Student Campaign Spreads Word About National Guard Program for Families in Need

Journalism students with National Gaurd
(L-R) Journalism students Fearon Hosmer and Leila Durmaz, Colonel Laura Yeager, students Madison Halvorson and Emma Patterson, and Colonel Patti Tackett met in Kennedy Library following the students' presentation to the California Army National Guard.

by Will Peischel

Students in journalism Professor Dan Eller’s public relations class have created a campaign for the California National Guard that is the first of its kind for both the guard and the Journalism Department.

For three successive quarters in 2013-14, teams of students enrolled in JOUR 415, Advanced Public Relations Practice, worked on plans to help the guard spread the word about a new fund designed to help members in need and their families.

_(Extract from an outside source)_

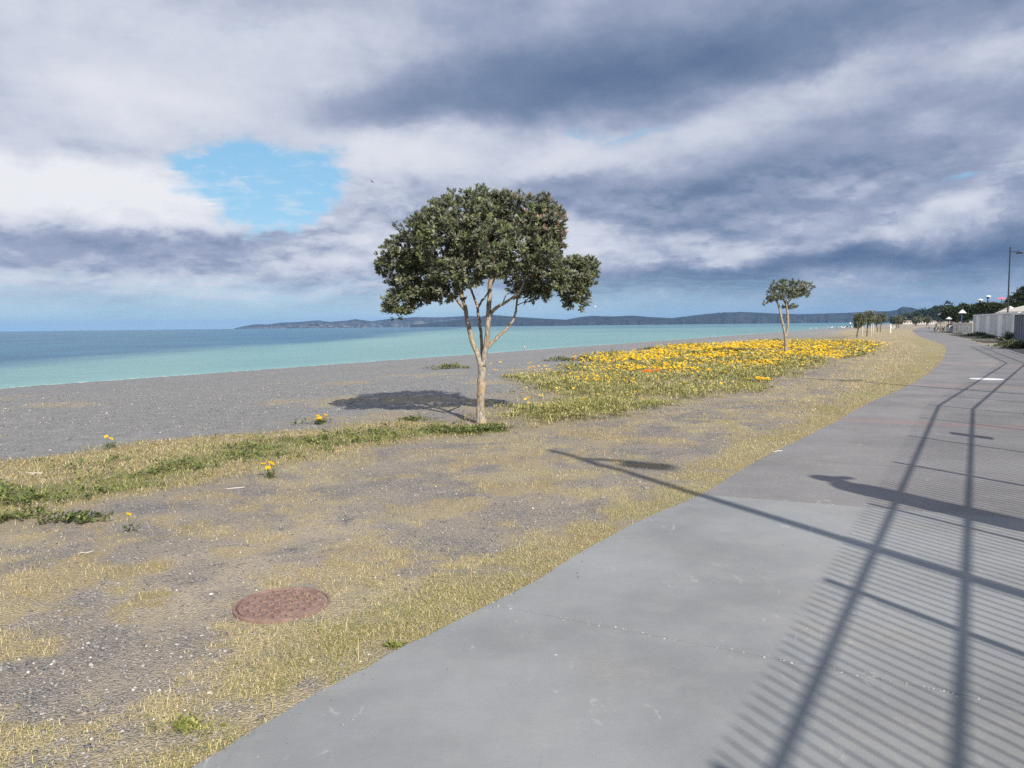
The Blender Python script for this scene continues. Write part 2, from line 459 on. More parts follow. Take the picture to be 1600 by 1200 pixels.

It was the first time that the class took on a single client for the entire academic year, with each quarter’s class picking up where the one before left off. It was also the first time the National Guard had reached out to Cal Poly journalism students for assistance with its communications needs.

The partnership came about largely through the efforts of Professor Kirk Sturm, who is also a judge advocate for the California National Guard. Sturm teaches in the Recreation, Parks, and Tourism Administration (RPTA) Department and has also taught Public Relations Writing and Editing in the Journalism Department.

Sturm understood the huge opportunity for the two entities and the chance to break new ground in supporting California citizens who have answered the call of duty. Eller agreed and was enthusiastic about getting students involved with the guard.

“It’s about your community,” Eller said. “Who do you think the fire department and the police department call when they’re stretched beyond capacity? When San Bruno blows up? When there’s a riot in a city? The National Guard is the ultimate public safety agency.”

When guard members are called to duty, they inevitably must leave for the duration, which can cause financial and emotional strain on their families.

A new fund was developed to help alleviate some of the complications that accompany deployment. This new fund was the result of a state bill that legalizes private donations to the California National Guard that can be used on an as-needed basis and at the agency’s discretion.

“Some of the things that have been discussed were paying for families to go camping,” Eller said, “and to have some time to decompress and recharge as an individual and as a family.”

Students presented their work in early June to the guard’s senior leadership team. The presentation covered everything from redesigning the California National Guard logo to guidelines on developing brochures.

“The leadership group was so excited about what happened, they called the top-ranking soldier in California, the adjutant general, General David Baldwin,” Sturm said.

The students’ recommendations are still making their way through the guard hierarchy. Whether they’re adopted in whole or in part, Eller said he is proud of the students’ work.

“Whatever we can do here at Cal Poly is our way to show support and give back,” Eller said. “We’re fully committed to it. We have a lot of stories to tell; I’m glad that we’re able to tell this one.”